> [SUPPLIED DATA]:
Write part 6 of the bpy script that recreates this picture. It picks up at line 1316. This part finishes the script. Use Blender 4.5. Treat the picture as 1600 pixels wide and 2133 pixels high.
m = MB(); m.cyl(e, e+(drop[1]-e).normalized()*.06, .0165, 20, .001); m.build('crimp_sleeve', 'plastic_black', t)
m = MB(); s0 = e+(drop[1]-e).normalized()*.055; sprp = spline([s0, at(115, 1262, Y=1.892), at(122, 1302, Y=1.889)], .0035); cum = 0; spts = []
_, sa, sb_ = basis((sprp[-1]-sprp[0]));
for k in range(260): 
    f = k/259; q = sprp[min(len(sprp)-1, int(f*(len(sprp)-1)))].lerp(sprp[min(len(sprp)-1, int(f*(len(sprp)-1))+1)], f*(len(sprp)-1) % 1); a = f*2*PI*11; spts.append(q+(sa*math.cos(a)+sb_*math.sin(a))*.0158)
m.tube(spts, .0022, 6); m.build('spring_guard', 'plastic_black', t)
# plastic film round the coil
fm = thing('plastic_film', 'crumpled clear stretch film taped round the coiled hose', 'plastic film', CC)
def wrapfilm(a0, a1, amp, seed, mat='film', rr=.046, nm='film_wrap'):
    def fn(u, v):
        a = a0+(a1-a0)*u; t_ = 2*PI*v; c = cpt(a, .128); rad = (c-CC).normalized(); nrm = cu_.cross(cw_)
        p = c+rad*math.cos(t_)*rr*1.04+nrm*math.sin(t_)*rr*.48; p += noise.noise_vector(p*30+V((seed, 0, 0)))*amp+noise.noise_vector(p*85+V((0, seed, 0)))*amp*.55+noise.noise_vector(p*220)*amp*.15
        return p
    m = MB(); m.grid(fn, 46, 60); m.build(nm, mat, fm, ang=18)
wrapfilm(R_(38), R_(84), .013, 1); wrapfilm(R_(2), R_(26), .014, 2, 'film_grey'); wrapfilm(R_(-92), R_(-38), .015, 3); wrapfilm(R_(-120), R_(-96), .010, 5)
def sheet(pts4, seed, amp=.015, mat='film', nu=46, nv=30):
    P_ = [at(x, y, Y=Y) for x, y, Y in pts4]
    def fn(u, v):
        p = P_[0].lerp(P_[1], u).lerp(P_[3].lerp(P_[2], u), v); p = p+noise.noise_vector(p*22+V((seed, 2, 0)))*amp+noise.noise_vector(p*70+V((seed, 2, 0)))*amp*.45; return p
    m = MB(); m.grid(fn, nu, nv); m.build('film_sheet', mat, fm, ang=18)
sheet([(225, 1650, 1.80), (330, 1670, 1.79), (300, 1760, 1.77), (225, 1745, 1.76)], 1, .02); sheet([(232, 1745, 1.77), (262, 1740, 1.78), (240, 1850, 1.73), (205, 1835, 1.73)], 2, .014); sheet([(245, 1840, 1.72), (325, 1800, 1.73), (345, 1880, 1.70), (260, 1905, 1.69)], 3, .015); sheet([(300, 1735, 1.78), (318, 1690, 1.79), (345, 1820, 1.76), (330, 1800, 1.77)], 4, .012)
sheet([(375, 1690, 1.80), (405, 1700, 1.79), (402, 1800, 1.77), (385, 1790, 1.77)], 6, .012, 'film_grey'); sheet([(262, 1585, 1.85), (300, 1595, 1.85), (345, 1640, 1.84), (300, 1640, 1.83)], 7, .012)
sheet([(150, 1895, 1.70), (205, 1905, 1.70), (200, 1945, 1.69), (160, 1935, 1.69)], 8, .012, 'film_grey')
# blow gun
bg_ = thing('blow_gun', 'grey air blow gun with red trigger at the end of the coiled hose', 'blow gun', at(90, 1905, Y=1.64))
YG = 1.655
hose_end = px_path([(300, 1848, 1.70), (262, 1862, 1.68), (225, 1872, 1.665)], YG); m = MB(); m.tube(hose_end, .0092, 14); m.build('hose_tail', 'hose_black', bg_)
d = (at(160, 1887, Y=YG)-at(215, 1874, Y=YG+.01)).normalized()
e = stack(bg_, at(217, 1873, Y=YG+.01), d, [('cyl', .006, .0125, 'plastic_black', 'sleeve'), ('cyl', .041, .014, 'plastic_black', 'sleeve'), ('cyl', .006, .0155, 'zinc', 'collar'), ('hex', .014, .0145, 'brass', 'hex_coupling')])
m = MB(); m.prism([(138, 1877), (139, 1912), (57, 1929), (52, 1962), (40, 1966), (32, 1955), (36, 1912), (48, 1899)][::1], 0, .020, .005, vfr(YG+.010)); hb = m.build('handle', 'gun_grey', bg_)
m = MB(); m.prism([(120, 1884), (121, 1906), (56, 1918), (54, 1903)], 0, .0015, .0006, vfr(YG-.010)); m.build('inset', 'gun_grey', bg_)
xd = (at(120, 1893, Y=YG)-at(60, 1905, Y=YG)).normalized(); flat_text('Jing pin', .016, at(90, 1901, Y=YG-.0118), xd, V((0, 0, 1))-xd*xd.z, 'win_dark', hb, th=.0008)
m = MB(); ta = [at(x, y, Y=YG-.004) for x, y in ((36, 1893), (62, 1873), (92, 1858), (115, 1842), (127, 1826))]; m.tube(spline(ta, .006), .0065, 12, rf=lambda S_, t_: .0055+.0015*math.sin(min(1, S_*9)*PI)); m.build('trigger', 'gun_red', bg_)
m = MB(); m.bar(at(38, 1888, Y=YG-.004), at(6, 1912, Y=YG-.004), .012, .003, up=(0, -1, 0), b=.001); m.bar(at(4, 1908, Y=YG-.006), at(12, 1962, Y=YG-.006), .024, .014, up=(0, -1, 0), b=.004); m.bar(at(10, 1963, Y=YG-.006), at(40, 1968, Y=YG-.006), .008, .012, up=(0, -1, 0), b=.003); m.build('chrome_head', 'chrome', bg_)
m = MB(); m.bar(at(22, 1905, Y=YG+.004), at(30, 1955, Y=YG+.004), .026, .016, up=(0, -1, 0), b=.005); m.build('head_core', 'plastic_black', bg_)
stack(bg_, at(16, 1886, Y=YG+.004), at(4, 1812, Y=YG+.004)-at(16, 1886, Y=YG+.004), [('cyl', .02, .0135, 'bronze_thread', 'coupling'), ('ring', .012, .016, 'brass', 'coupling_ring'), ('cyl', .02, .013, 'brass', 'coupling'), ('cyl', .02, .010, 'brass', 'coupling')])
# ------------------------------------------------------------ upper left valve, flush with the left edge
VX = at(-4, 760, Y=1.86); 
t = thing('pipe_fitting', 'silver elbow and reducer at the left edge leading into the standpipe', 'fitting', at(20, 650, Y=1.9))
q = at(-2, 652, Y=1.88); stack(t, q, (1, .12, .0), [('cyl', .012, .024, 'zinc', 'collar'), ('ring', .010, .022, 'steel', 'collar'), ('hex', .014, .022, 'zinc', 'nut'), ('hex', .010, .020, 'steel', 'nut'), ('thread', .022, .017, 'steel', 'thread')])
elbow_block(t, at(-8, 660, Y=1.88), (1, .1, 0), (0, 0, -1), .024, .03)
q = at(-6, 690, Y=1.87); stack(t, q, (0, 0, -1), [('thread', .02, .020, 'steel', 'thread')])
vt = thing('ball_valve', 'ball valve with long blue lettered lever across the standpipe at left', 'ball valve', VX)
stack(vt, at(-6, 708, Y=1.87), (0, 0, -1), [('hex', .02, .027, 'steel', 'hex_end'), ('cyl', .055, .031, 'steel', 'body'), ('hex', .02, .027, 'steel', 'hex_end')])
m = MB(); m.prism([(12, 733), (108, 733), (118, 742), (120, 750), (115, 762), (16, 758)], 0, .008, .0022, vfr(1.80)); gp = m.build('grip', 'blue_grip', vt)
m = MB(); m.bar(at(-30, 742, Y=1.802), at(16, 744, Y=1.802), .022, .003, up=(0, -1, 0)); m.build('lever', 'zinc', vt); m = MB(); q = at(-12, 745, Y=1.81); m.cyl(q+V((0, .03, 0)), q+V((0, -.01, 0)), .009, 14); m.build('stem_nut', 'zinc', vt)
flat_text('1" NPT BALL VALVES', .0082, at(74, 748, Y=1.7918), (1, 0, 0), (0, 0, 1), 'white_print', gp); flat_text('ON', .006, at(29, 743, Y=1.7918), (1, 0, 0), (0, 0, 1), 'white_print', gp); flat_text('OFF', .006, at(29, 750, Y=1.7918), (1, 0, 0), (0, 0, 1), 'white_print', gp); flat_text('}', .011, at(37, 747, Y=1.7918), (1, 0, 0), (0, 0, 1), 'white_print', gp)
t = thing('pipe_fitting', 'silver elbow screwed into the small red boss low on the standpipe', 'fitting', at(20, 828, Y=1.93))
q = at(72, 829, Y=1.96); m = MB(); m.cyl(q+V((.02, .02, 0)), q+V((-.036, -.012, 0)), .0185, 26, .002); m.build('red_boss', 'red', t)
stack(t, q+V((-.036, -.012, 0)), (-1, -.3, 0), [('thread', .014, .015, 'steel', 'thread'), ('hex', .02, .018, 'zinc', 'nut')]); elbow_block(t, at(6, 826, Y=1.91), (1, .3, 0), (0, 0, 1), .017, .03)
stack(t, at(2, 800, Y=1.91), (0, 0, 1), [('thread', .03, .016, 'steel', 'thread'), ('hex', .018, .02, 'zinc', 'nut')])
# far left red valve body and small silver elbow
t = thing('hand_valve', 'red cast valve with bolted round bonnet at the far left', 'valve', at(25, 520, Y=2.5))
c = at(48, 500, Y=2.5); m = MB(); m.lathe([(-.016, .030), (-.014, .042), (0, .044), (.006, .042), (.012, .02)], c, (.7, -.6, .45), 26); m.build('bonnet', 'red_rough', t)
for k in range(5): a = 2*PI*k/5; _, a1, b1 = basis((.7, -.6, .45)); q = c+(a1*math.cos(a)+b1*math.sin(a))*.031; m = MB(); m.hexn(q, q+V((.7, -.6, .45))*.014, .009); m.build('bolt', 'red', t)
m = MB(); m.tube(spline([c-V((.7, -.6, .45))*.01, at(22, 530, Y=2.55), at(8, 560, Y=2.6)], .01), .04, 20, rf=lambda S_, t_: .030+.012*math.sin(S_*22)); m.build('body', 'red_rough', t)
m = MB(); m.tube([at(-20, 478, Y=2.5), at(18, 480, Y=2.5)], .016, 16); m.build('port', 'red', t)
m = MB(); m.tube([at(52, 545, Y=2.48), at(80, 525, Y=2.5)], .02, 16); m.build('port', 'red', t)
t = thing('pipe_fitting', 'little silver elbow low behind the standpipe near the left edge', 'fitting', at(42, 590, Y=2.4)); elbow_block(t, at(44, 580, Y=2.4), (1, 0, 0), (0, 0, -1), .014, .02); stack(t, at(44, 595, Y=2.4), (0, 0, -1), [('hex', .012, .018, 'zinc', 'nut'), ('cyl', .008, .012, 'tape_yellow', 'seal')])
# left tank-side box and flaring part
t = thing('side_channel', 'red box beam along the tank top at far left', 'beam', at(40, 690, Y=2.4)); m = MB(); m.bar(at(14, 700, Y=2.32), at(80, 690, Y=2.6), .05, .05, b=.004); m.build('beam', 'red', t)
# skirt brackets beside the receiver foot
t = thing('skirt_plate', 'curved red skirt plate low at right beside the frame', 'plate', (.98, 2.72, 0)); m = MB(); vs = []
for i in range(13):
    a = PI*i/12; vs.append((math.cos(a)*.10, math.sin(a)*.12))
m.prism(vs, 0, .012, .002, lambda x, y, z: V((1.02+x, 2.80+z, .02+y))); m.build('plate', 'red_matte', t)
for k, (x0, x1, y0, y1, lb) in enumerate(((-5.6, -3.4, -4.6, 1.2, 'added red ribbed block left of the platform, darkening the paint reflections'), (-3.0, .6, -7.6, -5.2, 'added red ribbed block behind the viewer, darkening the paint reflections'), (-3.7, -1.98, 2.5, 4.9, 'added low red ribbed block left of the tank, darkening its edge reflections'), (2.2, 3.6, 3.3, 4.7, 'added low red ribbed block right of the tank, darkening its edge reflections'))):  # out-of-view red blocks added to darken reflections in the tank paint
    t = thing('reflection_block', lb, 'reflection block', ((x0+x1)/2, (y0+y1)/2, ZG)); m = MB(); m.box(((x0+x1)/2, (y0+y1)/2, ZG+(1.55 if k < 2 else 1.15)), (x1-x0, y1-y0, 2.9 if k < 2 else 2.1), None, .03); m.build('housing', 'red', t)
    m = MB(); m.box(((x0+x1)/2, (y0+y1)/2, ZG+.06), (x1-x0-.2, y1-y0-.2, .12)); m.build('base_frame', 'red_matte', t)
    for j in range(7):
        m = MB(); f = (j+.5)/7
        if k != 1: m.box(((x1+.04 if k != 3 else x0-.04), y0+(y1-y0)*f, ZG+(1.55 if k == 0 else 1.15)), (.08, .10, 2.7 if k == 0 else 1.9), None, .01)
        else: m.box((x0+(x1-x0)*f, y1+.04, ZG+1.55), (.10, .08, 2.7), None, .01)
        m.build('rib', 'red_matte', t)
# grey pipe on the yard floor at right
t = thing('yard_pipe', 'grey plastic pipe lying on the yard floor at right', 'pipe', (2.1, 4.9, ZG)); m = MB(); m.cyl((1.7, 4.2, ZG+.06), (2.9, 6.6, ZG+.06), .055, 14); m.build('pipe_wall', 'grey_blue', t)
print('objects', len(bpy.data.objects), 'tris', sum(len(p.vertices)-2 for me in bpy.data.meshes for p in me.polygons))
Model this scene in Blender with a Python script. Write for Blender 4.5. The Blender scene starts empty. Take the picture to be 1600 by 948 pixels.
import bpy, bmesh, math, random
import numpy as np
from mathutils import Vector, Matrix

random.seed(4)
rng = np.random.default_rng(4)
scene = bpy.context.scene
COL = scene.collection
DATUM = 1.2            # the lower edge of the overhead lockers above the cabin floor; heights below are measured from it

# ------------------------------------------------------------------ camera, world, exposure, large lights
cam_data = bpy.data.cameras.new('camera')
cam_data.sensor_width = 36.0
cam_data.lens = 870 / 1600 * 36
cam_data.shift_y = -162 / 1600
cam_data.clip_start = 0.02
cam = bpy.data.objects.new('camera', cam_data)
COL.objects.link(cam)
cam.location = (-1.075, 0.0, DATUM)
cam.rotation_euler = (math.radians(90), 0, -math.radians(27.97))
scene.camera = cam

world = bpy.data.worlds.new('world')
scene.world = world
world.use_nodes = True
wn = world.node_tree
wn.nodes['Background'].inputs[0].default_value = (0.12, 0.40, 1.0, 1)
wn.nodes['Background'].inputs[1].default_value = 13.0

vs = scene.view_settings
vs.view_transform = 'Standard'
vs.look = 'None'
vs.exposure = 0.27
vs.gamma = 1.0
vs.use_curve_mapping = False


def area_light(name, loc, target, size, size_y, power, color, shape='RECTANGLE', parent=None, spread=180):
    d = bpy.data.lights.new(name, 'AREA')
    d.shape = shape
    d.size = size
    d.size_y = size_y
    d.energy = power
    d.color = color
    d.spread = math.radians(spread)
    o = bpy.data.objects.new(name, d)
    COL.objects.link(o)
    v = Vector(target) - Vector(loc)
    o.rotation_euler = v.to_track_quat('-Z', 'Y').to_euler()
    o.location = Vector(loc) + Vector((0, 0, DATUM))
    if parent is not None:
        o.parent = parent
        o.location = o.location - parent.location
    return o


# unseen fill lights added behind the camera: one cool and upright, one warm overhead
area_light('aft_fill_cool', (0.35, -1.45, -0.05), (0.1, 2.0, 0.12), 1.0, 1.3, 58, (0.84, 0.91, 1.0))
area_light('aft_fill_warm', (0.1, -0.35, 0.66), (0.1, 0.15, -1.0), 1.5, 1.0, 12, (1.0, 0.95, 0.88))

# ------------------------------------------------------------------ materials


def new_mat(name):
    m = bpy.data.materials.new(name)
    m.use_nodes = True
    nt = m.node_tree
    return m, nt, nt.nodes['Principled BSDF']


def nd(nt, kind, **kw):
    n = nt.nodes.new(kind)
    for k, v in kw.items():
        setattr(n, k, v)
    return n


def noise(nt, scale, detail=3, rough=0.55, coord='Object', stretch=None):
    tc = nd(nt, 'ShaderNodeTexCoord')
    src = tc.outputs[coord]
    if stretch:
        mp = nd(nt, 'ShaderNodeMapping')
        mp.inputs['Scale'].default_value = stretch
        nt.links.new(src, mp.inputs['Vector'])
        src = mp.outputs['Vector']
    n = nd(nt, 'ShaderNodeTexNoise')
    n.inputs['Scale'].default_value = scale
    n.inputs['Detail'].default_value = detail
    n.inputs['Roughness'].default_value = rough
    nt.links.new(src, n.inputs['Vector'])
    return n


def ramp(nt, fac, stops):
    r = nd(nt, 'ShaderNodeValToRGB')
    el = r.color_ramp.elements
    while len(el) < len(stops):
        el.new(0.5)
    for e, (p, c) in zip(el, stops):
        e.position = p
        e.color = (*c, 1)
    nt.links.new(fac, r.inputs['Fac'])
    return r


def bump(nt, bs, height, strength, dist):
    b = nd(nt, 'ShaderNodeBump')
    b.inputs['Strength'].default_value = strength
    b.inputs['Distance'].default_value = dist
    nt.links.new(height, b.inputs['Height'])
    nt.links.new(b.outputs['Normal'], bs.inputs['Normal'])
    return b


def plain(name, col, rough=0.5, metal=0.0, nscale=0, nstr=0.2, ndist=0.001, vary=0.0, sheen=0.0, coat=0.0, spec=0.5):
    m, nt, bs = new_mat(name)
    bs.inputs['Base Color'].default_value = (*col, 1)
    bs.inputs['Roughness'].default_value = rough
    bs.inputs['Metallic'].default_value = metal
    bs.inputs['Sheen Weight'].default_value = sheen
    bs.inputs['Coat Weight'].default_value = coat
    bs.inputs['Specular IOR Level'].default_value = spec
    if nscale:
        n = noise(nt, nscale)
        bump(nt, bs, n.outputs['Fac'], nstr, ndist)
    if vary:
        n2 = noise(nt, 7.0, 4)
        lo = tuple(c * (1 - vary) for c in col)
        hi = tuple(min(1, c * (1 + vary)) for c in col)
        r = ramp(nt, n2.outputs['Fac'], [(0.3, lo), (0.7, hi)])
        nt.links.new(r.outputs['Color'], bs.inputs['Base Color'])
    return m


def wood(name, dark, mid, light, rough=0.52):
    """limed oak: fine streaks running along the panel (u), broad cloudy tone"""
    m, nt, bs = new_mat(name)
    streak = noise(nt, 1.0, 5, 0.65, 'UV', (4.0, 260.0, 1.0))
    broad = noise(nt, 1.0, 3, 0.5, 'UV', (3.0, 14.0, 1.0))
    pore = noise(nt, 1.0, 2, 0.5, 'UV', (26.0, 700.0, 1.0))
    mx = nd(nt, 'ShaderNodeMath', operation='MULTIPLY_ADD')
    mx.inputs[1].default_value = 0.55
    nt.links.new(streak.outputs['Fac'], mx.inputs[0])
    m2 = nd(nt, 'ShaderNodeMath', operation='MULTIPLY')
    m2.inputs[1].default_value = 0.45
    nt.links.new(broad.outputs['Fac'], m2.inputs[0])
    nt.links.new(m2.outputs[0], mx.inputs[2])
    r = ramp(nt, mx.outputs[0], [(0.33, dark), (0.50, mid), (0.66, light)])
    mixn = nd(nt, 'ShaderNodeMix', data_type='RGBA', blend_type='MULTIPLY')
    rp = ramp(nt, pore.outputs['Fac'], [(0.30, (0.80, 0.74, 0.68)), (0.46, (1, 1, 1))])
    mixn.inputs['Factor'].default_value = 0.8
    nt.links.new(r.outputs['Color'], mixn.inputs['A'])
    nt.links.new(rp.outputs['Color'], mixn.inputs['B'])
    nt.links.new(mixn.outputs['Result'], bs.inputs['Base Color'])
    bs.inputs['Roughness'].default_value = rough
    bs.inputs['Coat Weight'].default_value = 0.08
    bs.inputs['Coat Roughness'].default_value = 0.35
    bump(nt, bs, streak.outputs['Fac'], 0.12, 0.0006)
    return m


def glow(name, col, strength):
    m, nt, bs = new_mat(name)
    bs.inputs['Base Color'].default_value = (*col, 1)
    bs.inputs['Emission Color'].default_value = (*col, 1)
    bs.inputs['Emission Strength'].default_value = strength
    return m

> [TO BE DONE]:
Extract the run of lines that opens with the line containing "Model this scene" and closes with the line containing "DATUM = 1.2"; reproduce it exactly and add nothing.

> [ANSWER]:
Model this scene in Blender with a Python script. Write for Blender 4.5. The Blender scene starts empty. Take the picture to be 1600 by 948 pixels.
import bpy, bmesh, math, random
import numpy as np
from mathutils import Vector, Matrix

random.seed(4)
rng = np.random.default_rng(4)
scene = bpy.context.scene
COL = scene.collection
DATUM = 1.2            # the lower edge of the overhead lockers above the cabin floor; heights below are measured from it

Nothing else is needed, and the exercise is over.